■ TASK TO CARRY OUT ■
Reproduce exactly only the lines from the line that holds "Write a Blender" to the line that holds "rnd = random.Random(7)", inclusive, in the listing below, and please leave out every picture.
* START AVAILABLE DATA *
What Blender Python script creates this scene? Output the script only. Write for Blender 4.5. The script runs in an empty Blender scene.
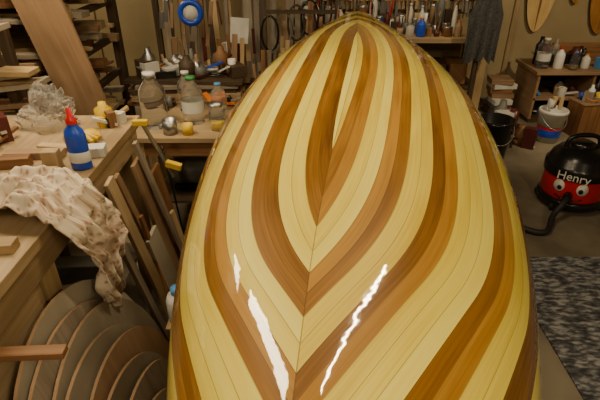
* END AVAILABLE DATA *
* START AVAILABLE DATA *
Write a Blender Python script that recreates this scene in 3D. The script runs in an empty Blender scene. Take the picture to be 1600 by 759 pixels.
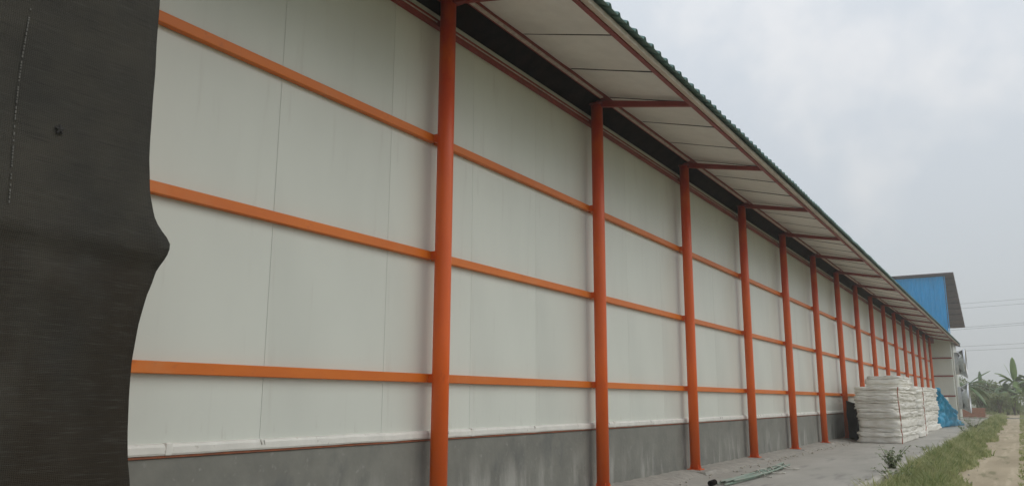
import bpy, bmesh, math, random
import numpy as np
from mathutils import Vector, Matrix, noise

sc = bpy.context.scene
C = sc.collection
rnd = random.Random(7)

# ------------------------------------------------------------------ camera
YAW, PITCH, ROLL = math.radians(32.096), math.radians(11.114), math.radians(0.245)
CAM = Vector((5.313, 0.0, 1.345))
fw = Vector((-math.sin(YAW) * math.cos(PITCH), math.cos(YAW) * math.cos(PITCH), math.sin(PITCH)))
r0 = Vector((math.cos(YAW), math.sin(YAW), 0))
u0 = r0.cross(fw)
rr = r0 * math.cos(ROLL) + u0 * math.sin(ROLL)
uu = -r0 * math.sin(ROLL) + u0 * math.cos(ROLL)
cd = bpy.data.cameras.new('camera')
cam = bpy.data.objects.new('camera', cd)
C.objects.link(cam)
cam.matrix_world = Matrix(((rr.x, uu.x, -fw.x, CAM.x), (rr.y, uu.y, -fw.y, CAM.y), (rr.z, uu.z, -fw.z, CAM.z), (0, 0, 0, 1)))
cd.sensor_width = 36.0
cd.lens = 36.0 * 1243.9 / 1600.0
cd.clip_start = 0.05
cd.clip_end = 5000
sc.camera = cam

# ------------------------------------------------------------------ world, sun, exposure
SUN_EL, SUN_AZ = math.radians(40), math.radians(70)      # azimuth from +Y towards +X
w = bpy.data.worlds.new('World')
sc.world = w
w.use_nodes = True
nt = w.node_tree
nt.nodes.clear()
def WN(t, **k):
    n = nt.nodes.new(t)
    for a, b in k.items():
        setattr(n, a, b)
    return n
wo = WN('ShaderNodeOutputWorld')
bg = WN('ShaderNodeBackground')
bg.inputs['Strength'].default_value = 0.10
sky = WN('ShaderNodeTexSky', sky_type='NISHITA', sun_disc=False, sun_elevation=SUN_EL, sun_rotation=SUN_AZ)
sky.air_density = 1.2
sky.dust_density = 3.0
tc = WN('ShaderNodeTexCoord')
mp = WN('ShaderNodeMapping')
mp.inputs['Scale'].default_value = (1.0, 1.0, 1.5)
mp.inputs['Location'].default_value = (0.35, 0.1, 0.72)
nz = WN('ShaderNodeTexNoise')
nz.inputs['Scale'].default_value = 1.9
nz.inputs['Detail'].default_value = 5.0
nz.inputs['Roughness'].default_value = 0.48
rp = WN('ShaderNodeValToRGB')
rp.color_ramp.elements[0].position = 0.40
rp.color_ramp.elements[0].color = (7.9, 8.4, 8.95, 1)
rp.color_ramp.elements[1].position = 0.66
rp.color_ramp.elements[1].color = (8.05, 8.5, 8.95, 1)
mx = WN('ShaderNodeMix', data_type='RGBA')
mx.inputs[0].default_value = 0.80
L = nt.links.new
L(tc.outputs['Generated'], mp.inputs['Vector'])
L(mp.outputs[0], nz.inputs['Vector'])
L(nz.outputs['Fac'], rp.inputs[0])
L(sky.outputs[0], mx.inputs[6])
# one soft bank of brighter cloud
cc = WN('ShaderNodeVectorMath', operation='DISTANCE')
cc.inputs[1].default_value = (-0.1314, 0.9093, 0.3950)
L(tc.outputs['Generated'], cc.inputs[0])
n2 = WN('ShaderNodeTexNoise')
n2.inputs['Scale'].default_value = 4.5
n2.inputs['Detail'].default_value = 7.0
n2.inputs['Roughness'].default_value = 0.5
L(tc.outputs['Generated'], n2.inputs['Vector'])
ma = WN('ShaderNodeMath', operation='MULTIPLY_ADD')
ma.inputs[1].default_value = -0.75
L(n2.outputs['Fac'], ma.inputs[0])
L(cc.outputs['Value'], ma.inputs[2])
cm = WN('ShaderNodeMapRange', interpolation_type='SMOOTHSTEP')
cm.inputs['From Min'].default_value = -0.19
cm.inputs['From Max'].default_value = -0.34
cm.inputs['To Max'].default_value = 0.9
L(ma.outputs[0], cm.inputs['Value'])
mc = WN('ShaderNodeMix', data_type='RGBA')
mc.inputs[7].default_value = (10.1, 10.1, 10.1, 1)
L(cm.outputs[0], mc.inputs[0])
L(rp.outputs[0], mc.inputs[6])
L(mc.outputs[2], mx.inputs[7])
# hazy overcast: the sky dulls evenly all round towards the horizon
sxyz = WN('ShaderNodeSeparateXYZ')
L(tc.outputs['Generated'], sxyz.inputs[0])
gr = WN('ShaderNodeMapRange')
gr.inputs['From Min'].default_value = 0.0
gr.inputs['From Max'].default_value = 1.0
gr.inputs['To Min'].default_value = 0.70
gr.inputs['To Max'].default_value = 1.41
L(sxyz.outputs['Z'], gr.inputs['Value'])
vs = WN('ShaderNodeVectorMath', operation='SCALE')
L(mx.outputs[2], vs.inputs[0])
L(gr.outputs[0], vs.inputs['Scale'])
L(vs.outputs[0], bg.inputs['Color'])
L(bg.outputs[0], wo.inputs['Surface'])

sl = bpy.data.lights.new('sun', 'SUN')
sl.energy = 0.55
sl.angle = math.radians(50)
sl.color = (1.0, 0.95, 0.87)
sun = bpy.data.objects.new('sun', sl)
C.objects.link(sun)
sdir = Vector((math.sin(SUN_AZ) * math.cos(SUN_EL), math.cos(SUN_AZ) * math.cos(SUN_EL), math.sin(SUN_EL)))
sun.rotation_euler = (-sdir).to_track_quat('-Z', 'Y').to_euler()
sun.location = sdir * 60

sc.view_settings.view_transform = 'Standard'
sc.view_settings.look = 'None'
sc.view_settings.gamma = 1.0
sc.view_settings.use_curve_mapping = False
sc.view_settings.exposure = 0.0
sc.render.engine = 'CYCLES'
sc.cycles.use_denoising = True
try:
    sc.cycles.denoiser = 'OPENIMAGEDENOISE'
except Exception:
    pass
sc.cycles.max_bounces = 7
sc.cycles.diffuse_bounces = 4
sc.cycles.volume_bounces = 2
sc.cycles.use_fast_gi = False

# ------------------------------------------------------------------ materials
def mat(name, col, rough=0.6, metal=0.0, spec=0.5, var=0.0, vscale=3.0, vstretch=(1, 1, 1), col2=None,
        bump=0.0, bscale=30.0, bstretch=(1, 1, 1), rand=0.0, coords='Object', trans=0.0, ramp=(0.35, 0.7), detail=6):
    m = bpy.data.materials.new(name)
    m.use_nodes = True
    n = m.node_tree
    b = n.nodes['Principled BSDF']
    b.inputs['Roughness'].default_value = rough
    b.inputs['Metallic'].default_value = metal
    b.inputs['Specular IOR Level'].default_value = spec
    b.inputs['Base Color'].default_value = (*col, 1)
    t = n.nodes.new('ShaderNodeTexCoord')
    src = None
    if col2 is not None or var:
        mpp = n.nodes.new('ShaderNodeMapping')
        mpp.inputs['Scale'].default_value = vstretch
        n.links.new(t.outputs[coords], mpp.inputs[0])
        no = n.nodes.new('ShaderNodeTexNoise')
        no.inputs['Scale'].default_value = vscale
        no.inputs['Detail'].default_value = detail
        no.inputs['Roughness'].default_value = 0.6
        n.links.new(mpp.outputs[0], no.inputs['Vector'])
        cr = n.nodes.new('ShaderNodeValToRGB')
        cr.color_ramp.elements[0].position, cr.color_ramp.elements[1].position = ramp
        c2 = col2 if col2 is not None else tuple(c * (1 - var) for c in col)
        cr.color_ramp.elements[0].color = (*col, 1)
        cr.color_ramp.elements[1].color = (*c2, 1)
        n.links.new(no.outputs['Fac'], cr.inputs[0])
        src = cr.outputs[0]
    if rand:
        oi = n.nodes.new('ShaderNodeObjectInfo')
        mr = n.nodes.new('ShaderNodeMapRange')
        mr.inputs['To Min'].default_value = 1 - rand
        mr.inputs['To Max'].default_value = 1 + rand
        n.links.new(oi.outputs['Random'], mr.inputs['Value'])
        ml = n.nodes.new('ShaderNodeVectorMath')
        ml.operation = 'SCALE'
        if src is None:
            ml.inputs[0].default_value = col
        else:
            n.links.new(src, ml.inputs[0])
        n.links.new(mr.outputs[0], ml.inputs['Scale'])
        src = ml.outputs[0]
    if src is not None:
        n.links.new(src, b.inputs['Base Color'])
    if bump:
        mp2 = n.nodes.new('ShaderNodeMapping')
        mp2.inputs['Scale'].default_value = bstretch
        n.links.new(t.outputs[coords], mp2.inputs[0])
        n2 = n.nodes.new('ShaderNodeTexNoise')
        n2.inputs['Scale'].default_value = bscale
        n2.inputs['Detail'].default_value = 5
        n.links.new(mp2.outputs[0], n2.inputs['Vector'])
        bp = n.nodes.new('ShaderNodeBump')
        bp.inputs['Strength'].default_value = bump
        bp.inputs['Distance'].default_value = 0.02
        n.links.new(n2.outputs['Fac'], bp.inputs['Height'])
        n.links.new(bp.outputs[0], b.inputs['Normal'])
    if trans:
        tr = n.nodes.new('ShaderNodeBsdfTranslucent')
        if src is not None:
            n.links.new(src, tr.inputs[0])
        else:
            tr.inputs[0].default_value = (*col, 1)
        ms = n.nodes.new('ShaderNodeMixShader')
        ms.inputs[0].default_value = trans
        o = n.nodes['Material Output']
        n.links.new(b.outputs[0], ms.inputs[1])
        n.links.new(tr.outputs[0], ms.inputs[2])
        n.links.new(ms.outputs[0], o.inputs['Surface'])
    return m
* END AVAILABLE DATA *
■ SOLUTION TO THIS TASK ■
Write a Blender Python script that recreates this scene in 3D. The script runs in an empty Blender scene. Take the picture to be 1600 by 759 pixels.
import bpy, bmesh, math, random
import numpy as np
from mathutils import Vector, Matrix, noise

sc = bpy.context.scene
C = sc.collection
rnd = random.Random(7)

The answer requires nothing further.